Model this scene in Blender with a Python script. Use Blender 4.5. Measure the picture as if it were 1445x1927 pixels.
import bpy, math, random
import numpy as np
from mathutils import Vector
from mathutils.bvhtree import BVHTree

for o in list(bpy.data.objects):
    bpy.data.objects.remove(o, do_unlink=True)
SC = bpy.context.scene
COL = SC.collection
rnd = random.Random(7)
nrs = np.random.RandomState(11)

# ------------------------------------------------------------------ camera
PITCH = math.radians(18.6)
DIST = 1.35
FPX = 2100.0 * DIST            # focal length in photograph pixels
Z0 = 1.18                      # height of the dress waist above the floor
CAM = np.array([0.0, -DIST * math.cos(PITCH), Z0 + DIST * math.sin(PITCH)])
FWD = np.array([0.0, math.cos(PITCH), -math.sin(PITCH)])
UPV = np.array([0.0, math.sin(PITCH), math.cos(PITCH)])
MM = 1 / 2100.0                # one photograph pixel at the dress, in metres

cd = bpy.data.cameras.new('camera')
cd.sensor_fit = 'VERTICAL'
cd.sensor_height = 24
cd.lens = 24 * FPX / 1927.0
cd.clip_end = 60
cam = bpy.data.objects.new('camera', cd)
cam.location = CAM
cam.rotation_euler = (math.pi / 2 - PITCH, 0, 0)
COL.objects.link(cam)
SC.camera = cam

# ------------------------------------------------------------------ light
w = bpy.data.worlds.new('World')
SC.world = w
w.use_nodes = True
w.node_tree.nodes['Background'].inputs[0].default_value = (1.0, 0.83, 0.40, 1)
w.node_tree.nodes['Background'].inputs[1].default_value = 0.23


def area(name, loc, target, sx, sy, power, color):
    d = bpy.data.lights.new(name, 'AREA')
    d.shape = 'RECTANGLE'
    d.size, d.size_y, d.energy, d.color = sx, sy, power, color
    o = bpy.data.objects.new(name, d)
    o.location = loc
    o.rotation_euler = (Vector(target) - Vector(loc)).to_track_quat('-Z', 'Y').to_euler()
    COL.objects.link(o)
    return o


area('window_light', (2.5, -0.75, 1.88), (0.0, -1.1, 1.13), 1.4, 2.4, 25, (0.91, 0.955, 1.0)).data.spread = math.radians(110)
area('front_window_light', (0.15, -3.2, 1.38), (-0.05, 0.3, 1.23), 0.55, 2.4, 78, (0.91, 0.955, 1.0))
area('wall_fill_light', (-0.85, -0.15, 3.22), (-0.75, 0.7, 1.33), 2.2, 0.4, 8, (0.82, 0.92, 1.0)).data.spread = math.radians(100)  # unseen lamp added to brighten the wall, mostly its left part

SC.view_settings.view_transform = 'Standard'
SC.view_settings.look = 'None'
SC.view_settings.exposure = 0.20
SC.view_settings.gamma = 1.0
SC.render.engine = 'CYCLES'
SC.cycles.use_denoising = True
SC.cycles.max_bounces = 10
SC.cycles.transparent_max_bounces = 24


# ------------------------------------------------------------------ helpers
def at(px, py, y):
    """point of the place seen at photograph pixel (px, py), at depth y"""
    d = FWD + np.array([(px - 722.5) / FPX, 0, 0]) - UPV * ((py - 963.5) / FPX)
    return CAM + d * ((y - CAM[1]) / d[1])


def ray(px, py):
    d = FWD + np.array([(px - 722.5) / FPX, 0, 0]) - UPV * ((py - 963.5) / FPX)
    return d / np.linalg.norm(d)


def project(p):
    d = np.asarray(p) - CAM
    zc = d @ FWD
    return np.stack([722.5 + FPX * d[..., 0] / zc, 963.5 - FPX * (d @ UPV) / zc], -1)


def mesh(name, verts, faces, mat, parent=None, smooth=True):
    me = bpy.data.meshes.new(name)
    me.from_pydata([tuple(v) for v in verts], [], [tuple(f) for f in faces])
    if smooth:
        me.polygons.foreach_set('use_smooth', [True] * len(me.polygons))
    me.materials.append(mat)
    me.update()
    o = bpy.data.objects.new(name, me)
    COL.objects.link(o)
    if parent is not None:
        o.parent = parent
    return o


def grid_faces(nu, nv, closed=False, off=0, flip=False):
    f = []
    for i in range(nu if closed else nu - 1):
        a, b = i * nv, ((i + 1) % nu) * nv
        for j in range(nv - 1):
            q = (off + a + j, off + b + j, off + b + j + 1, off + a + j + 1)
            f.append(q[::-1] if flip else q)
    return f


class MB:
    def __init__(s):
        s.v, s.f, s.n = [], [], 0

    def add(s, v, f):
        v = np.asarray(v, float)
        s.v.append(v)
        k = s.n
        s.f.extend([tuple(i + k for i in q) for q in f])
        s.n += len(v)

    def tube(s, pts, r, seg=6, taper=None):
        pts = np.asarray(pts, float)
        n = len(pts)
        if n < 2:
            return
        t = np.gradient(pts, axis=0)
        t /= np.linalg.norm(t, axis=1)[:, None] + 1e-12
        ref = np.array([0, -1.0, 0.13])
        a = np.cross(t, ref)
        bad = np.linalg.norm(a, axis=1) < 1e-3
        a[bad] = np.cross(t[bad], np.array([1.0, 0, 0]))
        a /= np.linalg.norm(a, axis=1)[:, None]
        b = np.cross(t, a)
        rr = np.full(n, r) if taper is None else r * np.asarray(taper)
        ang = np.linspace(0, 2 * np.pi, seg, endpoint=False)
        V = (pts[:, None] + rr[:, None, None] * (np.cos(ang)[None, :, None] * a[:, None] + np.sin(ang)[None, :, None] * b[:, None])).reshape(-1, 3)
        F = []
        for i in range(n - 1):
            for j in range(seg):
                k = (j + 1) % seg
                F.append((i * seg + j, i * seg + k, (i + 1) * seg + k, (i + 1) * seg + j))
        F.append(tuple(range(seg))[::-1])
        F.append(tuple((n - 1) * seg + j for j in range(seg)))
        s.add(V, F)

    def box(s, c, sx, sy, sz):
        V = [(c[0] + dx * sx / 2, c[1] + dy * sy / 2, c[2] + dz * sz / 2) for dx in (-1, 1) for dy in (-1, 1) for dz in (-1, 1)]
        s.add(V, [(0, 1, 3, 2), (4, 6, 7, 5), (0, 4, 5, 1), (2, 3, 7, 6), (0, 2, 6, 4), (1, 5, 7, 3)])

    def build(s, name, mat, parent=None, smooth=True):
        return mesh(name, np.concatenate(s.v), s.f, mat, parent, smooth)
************
• Goal of the exercise
Print the material once more, exactly.

• Task solution
Model this scene in Blender with a Python script. Use Blender 4.5. Measure the picture as if it were 1445x1927 pixels.
import bpy, math, random
import numpy as np
from mathutils import Vector
from mathutils.bvhtree import BVHTree

for o in list(bpy.data.objects):
    bpy.data.objects.remove(o, do_unlink=True)
SC = bpy.context.scene
COL = SC.collection
rnd = random.Random(7)
nrs = np.random.RandomState(11)

# ------------------------------------------------------------------ camera
PITCH = math.radians(18.6)
DIST = 1.35
FPX = 2100.0 * DIST            # focal length in photograph pixels
Z0 = 1.18                      # height of the dress waist above the floor
CAM = np.array([0.0, -DIST * math.cos(PITCH), Z0 + DIST * math.sin(PITCH)])
FWD = np.array([0.0, math.cos(PITCH), -math.sin(PITCH)])
UPV = np.array([0.0, math.sin(PITCH), math.cos(PITCH)])
MM = 1 / 2100.0                # one photograph pixel at the dress, in metres

cd = bpy.data.cameras.new('camera')
cd.sensor_fit = 'VERTICAL'
cd.sensor_height = 24
cd.lens = 24 * FPX / 1927.0
cd.clip_end = 60
cam = bpy.data.objects.new('camera', cd)
cam.location = CAM
cam.rotation_euler = (math.pi / 2 - PITCH, 0, 0)
COL.objects.link(cam)
SC.camera = cam

# ------------------------------------------------------------------ light
w = bpy.data.worlds.new('World')
SC.world = w
w.use_nodes = True
w.node_tree.nodes['Background'].inputs[0].default_value = (1.0, 0.83, 0.40, 1)
w.node_tree.nodes['Background'].inputs[1].default_value = 0.23


def area(name, loc, target, sx, sy, power, color):
    d = bpy.data.lights.new(name, 'AREA')
    d.shape = 'RECTANGLE'
    d.size, d.size_y, d.energy, d.color = sx, sy, power, color
    o = bpy.data.objects.new(name, d)
    o.location = loc
    o.rotation_euler = (Vector(target) - Vector(loc)).to_track_quat('-Z', 'Y').to_euler()
    COL.objects.link(o)
    return o


area('window_light', (2.5, -0.75, 1.88), (0.0, -1.1, 1.13), 1.4, 2.4, 25, (0.91, 0.955, 1.0)).data.spread = math.radians(110)
area('front_window_light', (0.15, -3.2, 1.38), (-0.05, 0.3, 1.23), 0.55, 2.4, 78, (0.91, 0.955, 1.0))
area('wall_fill_light', (-0.85, -0.15, 3.22), (-0.75, 0.7, 1.33), 2.2, 0.4, 8, (0.82, 0.92, 1.0)).data.spread = math.radians(100)  # unseen lamp added to brighten the wall, mostly its left part

SC.view_settings.view_transform = 'Standard'
SC.view_settings.look = 'None'
SC.view_settings.exposure = 0.20
SC.view_settings.gamma = 1.0
SC.render.engine = 'CYCLES'
SC.cycles.use_denoising = True
SC.cycles.max_bounces = 10
SC.cycles.transparent_max_bounces = 24


# ------------------------------------------------------------------ helpers
def at(px, py, y):
    """point of the place seen at photograph pixel (px, py), at depth y"""
    d = FWD + np.array([(px - 722.5) / FPX, 0, 0]) - UPV * ((py - 963.5) / FPX)
    return CAM + d * ((y - CAM[1]) / d[1])


def ray(px, py):
    d = FWD + np.array([(px - 722.5) / FPX, 0, 0]) - UPV * ((py - 963.5) / FPX)
    return d / np.linalg.norm(d)


def project(p):
    d = np.asarray(p) - CAM
    zc = d @ FWD
    return np.stack([722.5 + FPX * d[..., 0] / zc, 963.5 - FPX * (d @ UPV) / zc], -1)


def mesh(name, verts, faces, mat, parent=None, smooth=True):
    me = bpy.data.meshes.new(name)
    me.from_pydata([tuple(v) for v in verts], [], [tuple(f) for f in faces])
    if smooth:
        me.polygons.foreach_set('use_smooth', [True] * len(me.polygons))
    me.materials.append(mat)
    me.update()
    o = bpy.data.objects.new(name, me)
    COL.objects.link(o)
    if parent is not None:
        o.parent = parent
    return o


def grid_faces(nu, nv, closed=False, off=0, flip=False):
    f = []
    for i in range(nu if closed else nu - 1):
        a, b = i * nv, ((i + 1) % nu) * nv
        for j in range(nv - 1):
            q = (off + a + j, off + b + j, off + b + j + 1, off + a + j + 1)
            f.append(q[::-1] if flip else q)
    return f


class MB:
    def __init__(s):
        s.v, s.f, s.n = [], [], 0

    def add(s, v, f):
        v = np.asarray(v, float)
        s.v.append(v)
        k = s.n
        s.f.extend([tuple(i + k for i in q) for q in f])
        s.n += len(v)

    def tube(s, pts, r, seg=6, taper=None):
        pts = np.asarray(pts, float)
        n = len(pts)
        if n < 2:
            return
        t = np.gradient(pts, axis=0)
        t /= np.linalg.norm(t, axis=1)[:, None] + 1e-12
        ref = np.array([0, -1.0, 0.13])
        a = np.cross(t, ref)
        bad = np.linalg.norm(a, axis=1) < 1e-3
        a[bad] = np.cross(t[bad], np.array([1.0, 0, 0]))
        a /= np.linalg.norm(a, axis=1)[:, None]
        b = np.cross(t, a)
        rr = np.full(n, r) if taper is None else r * np.asarray(taper)
        ang = np.linspace(0, 2 * np.pi, seg, endpoint=False)
        V = (pts[:, None] + rr[:, None, None] * (np.cos(ang)[None, :, None] * a[:, None] + np.sin(ang)[None, :, None] * b[:, None])).reshape(-1, 3)
        F = []
        for i in range(n - 1):
            for j in range(seg):
                k = (j + 1) % seg
                F.append((i * seg + j, i * seg + k, (i + 1) * seg + k, (i + 1) * seg + j))
        F.append(tuple(range(seg))[::-1])
        F.append(tuple((n - 1) * seg + j for j in range(seg)))
        s.add(V, F)

    def box(s, c, sx, sy, sz):
        V = [(c[0] + dx * sx / 2, c[1] + dy * sy / 2, c[2] + dz * sz / 2) for dx in (-1, 1) for dy in (-1, 1) for dz in (-1, 1)]
        s.add(V, [(0, 1, 3, 2), (4, 6, 7, 5), (0, 4, 5, 1), (2, 3, 7, 6), (0, 2, 6, 4), (1, 5, 7, 3)])

    def build(s, name, mat, parent=None, smooth=True):
        return mesh(name, np.concatenate(s.v), s.f, mat, parent, smooth)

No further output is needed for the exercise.